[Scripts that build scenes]
** START **
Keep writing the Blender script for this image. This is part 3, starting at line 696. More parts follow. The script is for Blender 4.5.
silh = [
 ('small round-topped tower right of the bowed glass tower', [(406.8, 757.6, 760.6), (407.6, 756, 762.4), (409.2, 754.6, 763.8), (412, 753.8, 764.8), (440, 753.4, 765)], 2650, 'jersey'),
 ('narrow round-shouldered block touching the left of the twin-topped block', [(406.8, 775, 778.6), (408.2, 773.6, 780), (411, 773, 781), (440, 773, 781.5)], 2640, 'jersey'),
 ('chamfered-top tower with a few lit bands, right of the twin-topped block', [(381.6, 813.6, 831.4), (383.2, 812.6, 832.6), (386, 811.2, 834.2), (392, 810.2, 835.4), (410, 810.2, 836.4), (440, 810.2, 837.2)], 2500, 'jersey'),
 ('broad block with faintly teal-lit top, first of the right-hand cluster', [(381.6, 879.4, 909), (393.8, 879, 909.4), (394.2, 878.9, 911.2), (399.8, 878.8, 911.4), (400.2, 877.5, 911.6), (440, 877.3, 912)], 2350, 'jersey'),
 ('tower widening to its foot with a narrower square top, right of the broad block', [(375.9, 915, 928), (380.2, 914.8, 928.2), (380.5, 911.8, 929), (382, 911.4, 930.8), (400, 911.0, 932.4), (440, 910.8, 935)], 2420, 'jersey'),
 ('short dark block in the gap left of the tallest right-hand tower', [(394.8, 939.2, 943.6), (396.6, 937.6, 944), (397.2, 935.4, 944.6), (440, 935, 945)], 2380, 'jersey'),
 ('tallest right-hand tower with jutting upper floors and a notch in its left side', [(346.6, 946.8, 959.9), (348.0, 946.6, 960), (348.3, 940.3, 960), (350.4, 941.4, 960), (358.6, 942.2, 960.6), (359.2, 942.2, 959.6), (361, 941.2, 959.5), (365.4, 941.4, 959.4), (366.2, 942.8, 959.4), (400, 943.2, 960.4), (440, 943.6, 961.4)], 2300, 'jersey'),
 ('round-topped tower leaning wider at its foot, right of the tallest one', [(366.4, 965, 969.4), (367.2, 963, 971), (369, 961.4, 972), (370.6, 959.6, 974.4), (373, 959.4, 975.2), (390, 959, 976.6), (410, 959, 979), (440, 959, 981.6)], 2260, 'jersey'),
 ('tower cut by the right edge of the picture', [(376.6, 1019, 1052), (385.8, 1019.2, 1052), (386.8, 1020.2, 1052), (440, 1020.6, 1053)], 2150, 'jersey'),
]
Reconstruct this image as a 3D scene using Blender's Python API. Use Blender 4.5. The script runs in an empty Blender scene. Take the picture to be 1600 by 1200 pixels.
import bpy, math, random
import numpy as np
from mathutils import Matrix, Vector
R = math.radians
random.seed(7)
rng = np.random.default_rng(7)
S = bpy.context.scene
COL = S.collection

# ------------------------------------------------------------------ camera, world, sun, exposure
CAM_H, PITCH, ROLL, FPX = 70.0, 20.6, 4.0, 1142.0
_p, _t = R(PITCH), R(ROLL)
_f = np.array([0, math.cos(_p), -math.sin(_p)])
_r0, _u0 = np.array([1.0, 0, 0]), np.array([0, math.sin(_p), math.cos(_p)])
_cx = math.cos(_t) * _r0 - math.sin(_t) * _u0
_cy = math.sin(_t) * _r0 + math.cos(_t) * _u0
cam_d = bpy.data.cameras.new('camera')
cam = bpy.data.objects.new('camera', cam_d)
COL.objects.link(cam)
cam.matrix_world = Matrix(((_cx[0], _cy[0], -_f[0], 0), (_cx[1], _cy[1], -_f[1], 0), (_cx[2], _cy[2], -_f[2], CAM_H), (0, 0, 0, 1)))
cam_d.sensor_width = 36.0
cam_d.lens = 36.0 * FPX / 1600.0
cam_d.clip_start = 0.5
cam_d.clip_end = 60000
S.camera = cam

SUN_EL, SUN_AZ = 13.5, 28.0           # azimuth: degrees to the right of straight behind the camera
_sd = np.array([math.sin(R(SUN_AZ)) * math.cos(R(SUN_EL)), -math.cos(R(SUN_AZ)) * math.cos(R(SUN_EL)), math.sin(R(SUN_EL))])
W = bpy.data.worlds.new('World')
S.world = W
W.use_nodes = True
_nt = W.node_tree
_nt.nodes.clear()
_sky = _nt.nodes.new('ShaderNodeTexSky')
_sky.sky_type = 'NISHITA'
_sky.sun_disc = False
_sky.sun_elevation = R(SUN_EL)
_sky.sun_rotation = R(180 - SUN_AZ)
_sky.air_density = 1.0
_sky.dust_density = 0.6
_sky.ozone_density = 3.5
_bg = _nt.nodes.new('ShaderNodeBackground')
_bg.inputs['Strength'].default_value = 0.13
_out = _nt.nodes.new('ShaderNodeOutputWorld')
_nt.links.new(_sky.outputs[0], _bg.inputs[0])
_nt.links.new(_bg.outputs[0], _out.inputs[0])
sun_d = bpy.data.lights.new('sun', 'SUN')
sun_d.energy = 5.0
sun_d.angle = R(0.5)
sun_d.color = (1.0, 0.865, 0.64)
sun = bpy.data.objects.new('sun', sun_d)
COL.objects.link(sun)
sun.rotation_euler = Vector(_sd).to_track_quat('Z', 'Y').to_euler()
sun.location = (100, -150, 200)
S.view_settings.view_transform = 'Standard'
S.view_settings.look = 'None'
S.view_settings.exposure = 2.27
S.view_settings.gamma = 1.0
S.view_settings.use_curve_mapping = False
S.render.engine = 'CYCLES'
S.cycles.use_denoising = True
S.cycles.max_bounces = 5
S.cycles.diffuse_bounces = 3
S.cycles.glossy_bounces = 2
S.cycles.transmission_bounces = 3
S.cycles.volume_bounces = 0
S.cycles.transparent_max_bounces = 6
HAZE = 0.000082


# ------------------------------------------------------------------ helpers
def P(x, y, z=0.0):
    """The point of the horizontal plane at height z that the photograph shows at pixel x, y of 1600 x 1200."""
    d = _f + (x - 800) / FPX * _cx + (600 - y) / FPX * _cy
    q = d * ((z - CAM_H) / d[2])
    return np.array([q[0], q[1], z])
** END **
Problem requirements
Look through the data and gather every line with the string "picture" in it.

Final result
 ('tower cut by the right edge of the picture', [(376.6, 1019, 1052), (385.8, 1019.2, 1052), (386.8, 1020.2, 1052), (440, 1020.6, 1053)], 2150, 'jersey'),
Reconstruct this image as a 3D scene using Blender's Python API. Use Blender 4.5. The script runs in an empty Blender scene. Take the picture to be 1600 by 1200 pixels.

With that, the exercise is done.